Section L. DHCR must make annual reports. DHCR’s enforcement of rent regulations has been notoriously weak, rubber-stamping fraudulent rent registrations and MCI applications while taking years to process overcharge complaints. The new law requires the agency to issue a public report on its Website every year that describes what its Office of Rent Administration and Tenant Protection Unit are doing “to implement, administer, and enforce the system of rent registration.” That report must also include data about rental levels, preferential rents, MCIs, and overcharge complaints.

Section M. Major changes in laws affecting tenancies and evictions. These include limitations on tenant screening reports (which are often used to blacklist potential tenants); requiring longer notice before some eviction cases can be brought and giving tenants more time to answer; stronger language against retaliatory evictions; limits on fees that can be charged on top of rent; making it easier to get adjournments in Housing Court and sharply limiting when tenants have to deposit rent with the court while a case is pending; requiring marshals to give 14 days’ notice before executing an eviction warrant; and directing the courts to consider hardship when issuing eviction orders, letting them give tenants up to one year to move after a holdover judgment is issued.
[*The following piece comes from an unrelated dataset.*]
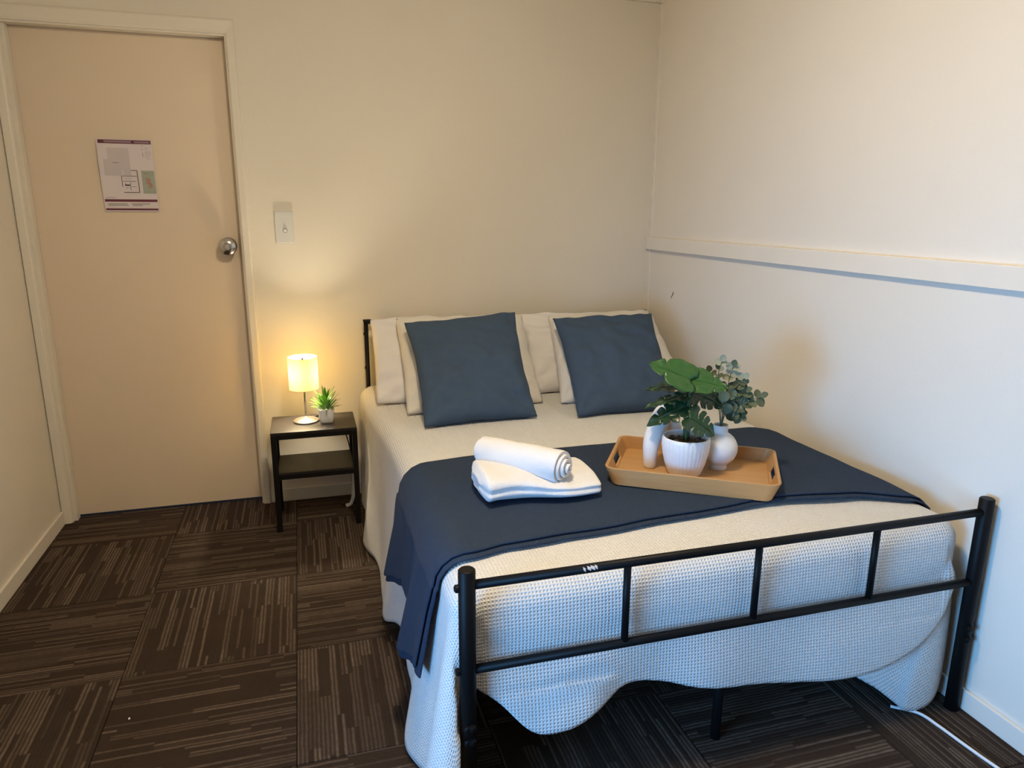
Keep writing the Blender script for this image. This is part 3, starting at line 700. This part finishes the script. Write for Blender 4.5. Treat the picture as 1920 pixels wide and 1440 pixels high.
# ------------------------------------------------------------------ tray
tray = empty('serving_tray', (-0.612, -1.553, ZT+0.0205)); tray.rotation_euler.z = math.radians(-33.0); tag(tray, 'bamboo serving tray with cut-out handles carrying plants on the throw', 'tray')
TLn, TW, TH, TT, TR_ = 0.492, 0.330, 0.050, 0.009, 0.030
def rrect(hx, hy, r, n=8):
    out = []
    for cx, cy, a0 in ((hx-r, hy-r, 0), (-hx+r, hy-r, 90), (-hx+r, -hy+r, 180), (hx-r, -hy+r, 270)):
        for k in range(n+1):
            a = math.radians(a0+90*k/n); out.append((cx+r*math.cos(a), cy+r*math.sin(a)))
    return out
def tray_walls():
    o_ = rrect(TLn/2, TW/2, TR_); i_ = rrect(TLn/2-TT, TW/2-TT, TR_-TT)
    O, I, slot = [], [], []
    n = len(o_)
    for k in range(n):
        a, b, c, d = Vector(o_[k]), Vector(o_[(k+1) % n]), Vector(i_[k]), Vector(i_[(k+1) % n])
        long_ = (b-a).length > 0.1
        if long_ and abs(a.x-b.x) < 1e-6:      # a short side carries the handle slot
            hw = 0.050; ts = [0, (abs(a.y)-hw)/(2*abs(a.y)), (abs(a.y)+hw)/(2*abs(a.y))]; fl = [False, True, False]
        else: ts, fl = [0], [False]
        for t_, f_ in zip(ts, fl): O.append(a.lerp(b, t_)); I.append(c.lerp(d, t_)); slot.append(f_)
    bm = bmesh.new(); m = len(O); za, zb = 0.012, 0.040
    def vv(p, z): return bm.verts.new((p.x, p.y, z))
    for k in range(m):
        k2 = (k+1) % m
        for z0, z1 in (((0, za), (zb, TH)) if slot[k] else ((0, za), (za, zb), (zb, TH))):
            q = [vv(O[k], z0), vv(O[k2], z0), vv(O[k2], z1), vv(O[k], z1), vv(I[k], z0), vv(I[k2], z0), vv(I[k2], z1), vv(I[k], z1)]
            bm.faces.new((q[0], q[1], q[2], q[3])); bm.faces.new((q[5], q[4], q[7], q[6]))
            if z1 == TH or (slot[k] and z1 == za): bm.faces.new((q[3], q[2], q[6], q[7]))
            if z0 == 0 or (slot[k] and z0 == zb): bm.faces.new((q[1], q[0], q[4], q[5]))
        if slot[k]:
            for kk in (k, k2): bm.faces.new((vv(O[kk], za), vv(I[kk], za), vv(I[kk], zb), vv(O[kk], zb)))
    bmesh.ops.remove_doubles(bm, verts=bm.verts, dist=1e-5)
    for v in bm.verts: v.co.x *= 1-0.085*(1-v.co.z/TH)      # flared ends
    es = [e for e in bm.edges if len(e.link_faces) == 2 and e.calc_face_angle(0) > 1.0]
    bmesh.ops.recalc_face_normals(bm, faces=bm.faces)
    bmesh.ops.bevel(bm, geom=es, offset=0.0018, segments=2, profile=0.5, affect='EDGES')
    return bm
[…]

Section N. Co-ops and Condos. To prevent owners who don’t want to deal with the new law from converting rental apartments to co-ops or condos, it abolishes eviction plans (meaning regulated tenants who do not buy their apartments cannot be evicted), prevents conversions unless 51 percent of current tenants buy, and protects elderly and disabled tenants renting unregulated coop or condo apartments from eviction.

Section O. Mobile Homes. The new law extends many protections to tenants living in manufactured or mobile homes who are facing eviction from new owners.